Freddie Flintoff helped us to a cracking start by skittling the Aussie tail end. James implemented the setup for untyped quotation (β-normal forms), typed quotation (η-long β-normal forms), definitional equality, and bidirectional type checking.
Peter Morris implemented the feature file for Sigma-types, contributing code fragments to several components via the aspect-oriented programming technology which she supports. He also sorted out our Makefile, so that code gets preprocessed in the right order.
She is getting quite a lot of challenging work, so I’m on running repairs, and other boring jobs.
Wrote a parser; implemented λ-calculus again
July 11th, 2009Here are terms and values, bidirectionally. Inevitably, I can’t decide what to call things and forgot what I did last time.
> data Dir = In | Ex
> data Phase = TT | VV
>
> data Tm :: {Dir, Phase} -> * -> * where
> L :: Scope p x -> Tm {In, p} x
> C :: Can (Tm {In, p} x) -> Tm {In, p} x
> N :: Tm {Ex, p} x -> Tm {In, p} x
> P :: x -> Tm {Ex, p} x
> V :: Int -> Tm {Ex, TT} x
> (:-) :: Tm {Ex, p} x -> Elim (Tm {In, p} x) -> Tm {Ex, p} x
> (:?) :: Tm {In, TT} x -> Tm {In, TT} x -> Tm {Ex, TT} x
>
> data Scope :: {Phase} -> * -> * where
> (:.) :: String -> Tm {In, TT} x -> Scope {TT} x
> H :: Env -> String -> Tm {In, TT} x -> Scope {VV} x
> K :: Tm {In, p} x -> Scope p x
>
> data Can :: * -> * where
> Set :: Can t
> Pi :: t -> t -> Can t
> deriving (Show, Eq)
>
> data Elim :: * -> * where
> A :: t -> Elim t
> deriving (Show, Eq)
And there’ll be more, no doubt. The parser is a bit scrappy.

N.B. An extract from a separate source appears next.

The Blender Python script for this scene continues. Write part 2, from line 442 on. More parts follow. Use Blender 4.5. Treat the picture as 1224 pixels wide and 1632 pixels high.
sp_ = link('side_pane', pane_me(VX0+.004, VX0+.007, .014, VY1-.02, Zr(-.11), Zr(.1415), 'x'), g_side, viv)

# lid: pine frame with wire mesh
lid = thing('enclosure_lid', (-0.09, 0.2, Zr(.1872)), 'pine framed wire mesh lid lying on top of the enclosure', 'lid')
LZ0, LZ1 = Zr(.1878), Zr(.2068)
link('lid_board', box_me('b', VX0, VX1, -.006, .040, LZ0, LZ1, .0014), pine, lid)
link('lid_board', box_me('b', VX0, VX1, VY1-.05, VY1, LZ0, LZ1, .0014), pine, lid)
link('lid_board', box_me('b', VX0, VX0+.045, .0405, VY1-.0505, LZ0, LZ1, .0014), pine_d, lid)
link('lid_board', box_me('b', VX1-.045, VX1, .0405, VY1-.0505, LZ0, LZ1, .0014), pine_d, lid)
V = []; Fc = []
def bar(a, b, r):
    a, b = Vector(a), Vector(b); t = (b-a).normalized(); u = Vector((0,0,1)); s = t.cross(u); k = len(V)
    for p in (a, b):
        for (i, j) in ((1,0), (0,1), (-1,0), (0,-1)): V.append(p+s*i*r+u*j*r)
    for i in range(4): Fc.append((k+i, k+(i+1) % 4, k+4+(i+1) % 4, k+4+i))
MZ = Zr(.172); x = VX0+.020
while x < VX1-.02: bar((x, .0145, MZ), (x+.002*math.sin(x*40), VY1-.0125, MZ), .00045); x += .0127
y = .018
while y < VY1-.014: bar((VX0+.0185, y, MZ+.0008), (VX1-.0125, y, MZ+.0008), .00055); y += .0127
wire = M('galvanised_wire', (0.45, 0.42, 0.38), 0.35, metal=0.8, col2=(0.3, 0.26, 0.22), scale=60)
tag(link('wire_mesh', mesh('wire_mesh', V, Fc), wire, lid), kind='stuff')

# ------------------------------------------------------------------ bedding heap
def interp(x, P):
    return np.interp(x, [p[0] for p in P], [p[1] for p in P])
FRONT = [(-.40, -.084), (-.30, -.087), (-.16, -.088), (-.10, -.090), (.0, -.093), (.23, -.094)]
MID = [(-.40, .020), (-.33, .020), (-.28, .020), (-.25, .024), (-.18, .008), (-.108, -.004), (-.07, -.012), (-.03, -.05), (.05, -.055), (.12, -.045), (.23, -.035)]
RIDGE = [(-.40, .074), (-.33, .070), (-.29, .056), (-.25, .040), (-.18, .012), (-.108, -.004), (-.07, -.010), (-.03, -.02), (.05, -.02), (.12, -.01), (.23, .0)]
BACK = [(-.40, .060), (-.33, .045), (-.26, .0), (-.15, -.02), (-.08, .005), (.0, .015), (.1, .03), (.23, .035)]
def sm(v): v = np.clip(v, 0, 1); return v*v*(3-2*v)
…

The evaluator is idiombastic:
> ($-) :: VAL -> Elim VAL -> VAL
> L (K v) $- A _ = v
> L (H g _ t) $- A v = eval t (g :< v)
> N n $- e = N (n :- e)
> body :: Scope {TT} REF -> Env -> Scope {VV} REF
> body (K v) g = K (eval v g)
> body (x :. t) g = H g x t
> eval :: Tm {d, TT} REF -> Env -> VAL
> eval (L b) = (|L (body b)|)
> eval (C c) = (|C (eval ^$ c)|)
> eval (N n) = eval n
> eval (P x) = (|(pval x)|)
> eval (V i) = (!. i)
> eval (t :- e) = (|eval t $- (eval ^$ e)|)
> eval (t :? _) = eval t
where ^$ is a short infix name for traverse.